Marble Tops

marble top

On Saturday we grabbed some coffee and headed to the Common Market antique store located in downtown Memphis. As the fairly new owners of a victorian house, our goal is to restore it as accurately as possible, so we love going antiquing. As we were walking into the store, my husband (who had been there before) warned me of two things: to take my jacket, and prepare to be overwhelmed.

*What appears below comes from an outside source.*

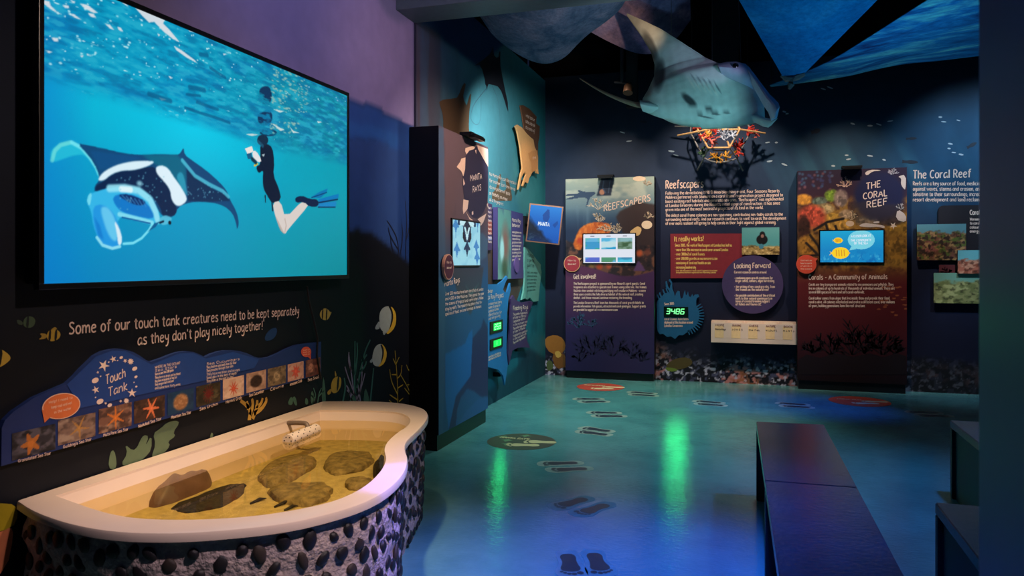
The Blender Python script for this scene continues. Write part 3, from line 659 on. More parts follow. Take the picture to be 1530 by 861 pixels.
V, Fc = tube([PLW.p3(*PLW.uv(x, y), .03) for x, y in [(452,428),(455,450),(462,478),(468,505),(467,530),(470,550),(473,566)]], .006, 6)
obj('cable', V, Fc, CAB, tv)

# ================================================================ TOUCH-TANK BOARD
PBD = Plane('L', .022)
out = [(2,697),(3,640),(8,628),(21,615),(52,594),(80,582),(101,573),(113,562),(122,552),(143,531.5),(155,525),(167,522),(178,521),(188,523),(199,526),(209,531.5),(218,538),(226,541),(235,538),(244,535),(256,530),(268,526),(279,525),(289,526),(299,530),(307,534),(317,529),(327,525.6),(338,523.5),(348,523.5),(359,525),(369,528),(380,533),(387,535),(396,535),(404,533.5),(417,528),(428.5,522),(440,517),(449,514.5),(465,512.5),(480,511),(480,559)]
bd = root('information_board', (.0, PBD.uv(240, 640)[0], PBD.uv(5, 697)[1]), 'long blue wave-topped touch tank board with a row of sea creature photos', 'information board')
slab('board', PBD, px(PBD, out), .02, flat((24, 46, 104)), bd, -.021)
pr('print', [(100,575),(143,533),(167,524),(188,525),(226,545),(268,528),(289,528),(307,536),(348,526),(387,537),(380,550),(300,570),(200,592),(120,610)], (28, 62, 134), bd, PBD, .0005)
def photo(plane, u0, u1, v0, v1, pal, seed, subj, name='photo', parent=None, n=34, thick=.002, off=.001, sc=4):
    r = Raster(plane, u0, u1, v0, v1, n, max(8, int(n*(v1-v0)/(u1-u0))), pal[0])
    for i, c in enumerate(pal[1:]): r.mix(np.clip((r.n(sc*(1+.5*i), sc*(1+.5*i), 3, seed+i*7)-.48)*6, 0, 1)*.85, c)
    if subj: subj(r, u0, u1, v0, v1)
    return r.build(name, parent, PRINT, off)
def star(col, cx=.5, cy=.5, k=5, rr=.42, w=.10, rot=.3):
    def f(r, u0, u1, v0, v1):
        S, T = (r.S-cx)*(u1-u0)/(v1-v0), r.T-cy; a = np.arctan2(T, S)+rot; d = np.hypot(S, T)
        w_ = np.abs(((a/(2*math.pi)*k) % 1)-.5)*2*math.pi/k; m = (d*np.sin(math.pi/k-w_) < w*(1-d/rr*.75)) & (d < rr)
        r.mix(m*.95, col); r.mix((d < w*.8)*.6, [min(255, c*1.15) for c in col])
    return f
def disc(col, cx=.5, cy=.5, rx=.25, ry=.3, sp=None):
    def f(r, u0, u1, v0, v1):
        d = np.hypot((r.S-cx)/rx, (r.T-cy)/ry); n = r.n(14, 14, 2, 3)
        r.mix(np.clip((1-d)*4, 0, 1), col); r.mix(np.clip((1-d)*4, 0, 1)*np.clip((n-.55)*8, 0, 1)*.6, sp or [c*.5 for c in col])
    return f
quads = [(16,84,646,635,687,673),(85,143.5,629,616,666,652),(146,197.5,612,601,648,637),(199,247,600,590,635,621),(249,290,589,578.5,621,612),(292,330,578,570,609,599),(332,365,568,560,598,590),(367,398,559,552,588,580),(399,427.5,552,545,579,572),(429,454,545,539.5,571.5,564.6),(456,479,540,533,564.6,559)]
pals = [((50,48,56),(96,90,100),(30,30,34)), ((130,104,92),(168,146,128),(84,66,60)), ((120,84,70),(160,130,110),(70,50,46)), ((70,48,40),(104,72,56),(44,32,28)), ((28,58,92),(40,66,96),(30,50,80)), ((60,50,36),(96,84,60),(40,34,26)), ((206,170,150),(222,190,170),(190,150,130)), ((176,140,120),(196,160,140),(150,118,100)), ((120,100,76),(150,130,100),(84,70,54)), ((196,150,130),(206,164,146),(170,124,108)), ((104,62,50),(136,88,72),(74,44,38))]
subs = [star((190,112,48), .42,.45,5,.42,.16,.6), star((176,128,70),.55,.5,5,.5,.06,.2), star((206,116,50),.5,.5,6,.48,.07,.5), star((226,120,76),.55,.52,6,.5,.08,.1), disc((150,104,70),.5,.48,.32,.42,(196,150,110)), star((96,28,28),.5,.5,14,.46,.05,0), star((196,78,52),.5,.45,9,.36,.06,.2), disc((58,40,34),.5,.5,.34,.36), disc((170,146,112),.5,.5,.2,.32), star((206,84,66),.5,.5,8,.42,.12,.2), disc((190,130,106),.35,.5,.2,.3)]
caps = ['Granulated Sea Star', "Guilding's Sea Star", 'Multi Pore Sea Star', 'Noduled Sea Star', 'Mountain Sea Star', 'Sea Urchin', 'Hermit Crab', 'Sea Cucumber', 'Cowrie', 'Anemone Crab', 'Sea Snail']
for i, (xa, xb, ta, tb, ba, bb) in enumerate(quads):
    u0, u1 = PBD.uv(xa, ta)[0], PBD.uv(xb, tb)[0]
    v1 = (PBD.uv(xa, ta)[1]+PBD.uv(xb, tb)[1])/2; v0 = (PBD.uv(xa, ba)[1]+PBD.uv(xb, bb)[1])/2
    ph = photo(PBD, u0+.004, u1-.004, v0, v1, pals[i], 40+i, subs[i], 'photo', bd, 46)
    w_ = (xb-xa); sl = (bb-ba)/w_
    text(PBD, caps[i], (xa+w_*.15, ba+w_*.15*sl+6.5), (xb-w_*.12, bb+6.0), 4.5, .16, 'caption', CREAM, bd)
# orange speech bubbles
ORG = flat((214, 112, 62)); ORL = flat((236, 196, 170))
q = ell(91, 607, 29, 19, 28, -.22); pr('speech_bubble', q, (236, 196, 170), bd, PBD, .001); o = pr('speech_bubble', ell(91, 607, 27.6, 17.8, 28, -.22), (214, 112, 62), bd, PBD, .0018)
pr('speech_bubble', [(62,612),(66,632),(76,622)], (214, 112, 62), bd, PBD, .0012)
for i, tx in enumerate(["Help! I need to", "keep cool and wet", "in the water"]): text(PBD, tx, (72+4*i, 603.5+7.5*i), (108-1*i, 595.5+8*i), 4, .16, 'lettering', ORL, bd, .003)
pr('speech_bubble', ell(457, 526, 7.6, 7.8, 20), (210, 84, 60), bd, PBD, .0014); pr('speech_bubble', [(459,533),(464,537),(464,529)], (210, 84, 60), bd, PBD, .0014)
for k in range(3): text(PBD, 'touch us', (452, 524.5+3.4*k), (462, 523+3.4*k), 2, .2, 'lettering', ORL, bd, .003)
# title with a ring of sea stars and shells
text(PBD, 'Touch', (157, 575), (188, 563), 14, .11, 'title', PALE, bd, .002, 1); text(PBD, 'Tank', (161, 593), (191, 582), 13, .11, 'title', PALE, bd, .002, 1)
zc = 270/1057.
def stp(cx, cy, r1, r2, k, rot=0): return [(cx+(r1 if j % 2 == 0 else r2)*math.cos(rot+math.pi*j/k), cy+(r1 if j % 2 == 0 else r2)*math.sin(rot+math.pi*j/k)) for j in range(2*k)]
for a_, b_, kind, sz in [(605,260,'s',36),(660,222,'s',22),(707,213,'e',12),(730,232,'s',14),(762,236,'u',20),(786,278,'e',18),(793,326,'e',11),(782,358,'e',5),(795,383,'e',8),(770,420,'s',28),(737,466,'u',18),(704,468,'s',10),(640,492,'e',16),(616,481,'s',10),(583,470,'e',24),(557,446,'e',6),(558,402,'s',24),(555,347,'e',24),(570,300,'s',10),(586,323,'e',6),(634,240,'e',6),(686,230,'e',5)]:
    x, y, k = a_*zc, 480+b_*zc, sz*zc
    p = stp(x, y, k, k*.35, 5, R.random()) if kind == 's' else stp(x, y, k, k*.55, 9) if kind == 'u' else ell(x, y, k*.9, k*.62, 12, -.5)
    pr('sea_star_print', p, (225, 200, 190), bd, PBD, .0012)
for (x, y, xe, ye, ls) in [(231,551,269,544,['WHERE IN THE OCEAN?','Sea Stars','There are more than 2,000 species','They have no brain and no blood','they move on hundreds of tiny feet','They can grow back a lost arm','and some have forty arms']), (308,546,358,538,['Sea Cucumbers','They feed on sand and clean the floor','They breathe through their skin','They have no brain and no eyes','Some glow in the dark at depth','They hide in the reef by day'])]:
    for i, s_ in enumerate(ls): text(PBD, s_, (x, y+5.2*i), (xe-(i % 3)*5, ye+5.3*i), 3.8, .16, 'lettering', PALE, bd, .002, detail=0)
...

And he was completely right. It's a huge old warehouse (not heated!), full of everything (and I mean everything) you could ever imagine from old antique homes. I'm not talking about antique furniture, although there was some of that there. I'm talking whole fireplace mantels. Exterior dentalwork. Columns. Transom windows. There was even a victorian staircase you could buy (for only $10,000). In the basement there were hundreds of old pocket/sliding and front doors, countless claw foot tubs, and old commodes (I was racking my brain for who would want to buy those, but who knows?). Not to mention the hundreds of bins of antique doorknob sets (we found a set that matches our house's knobs - they go for $150 per door!), door hinges, plumbing fixture could spend weeks in there and not see everything.

I should have taken more pictures, but honestly I was so cold that my hands wouldn't stop shaking. But I did snap the above pictures of two (two!) hand-carved marble vanity tops that we're seriously considering buying. We have grand plans to redo our master bathroom, and how pretty these would be! We would have matching but separate sinks! And isn't that every married couple's dream?

But look at that crack! Obviously it's been repaired, but now the crack sealer has yellowed. Does anyone have an ideas about lightening that up? Is that possible? If I could figure out a way to lighten up that crack to be closer to the grey veining, I'd buy them in a heartbeat. So, help! Any ideas?


i have no advice for the countertops, but i love common market and have been drooling over a victorian for sale in cooper young! too bad we're on a "being responsible and saving money" kick, which doesn't include a new house right now. boo.

the upholstery class is taught by a lady who works at hancock's fabrics in memphis, but it's at northwest mississippi community college in senatobia. so far all we've done is remove a gazillion staples, but i have high hopes for the potential of this learning experience!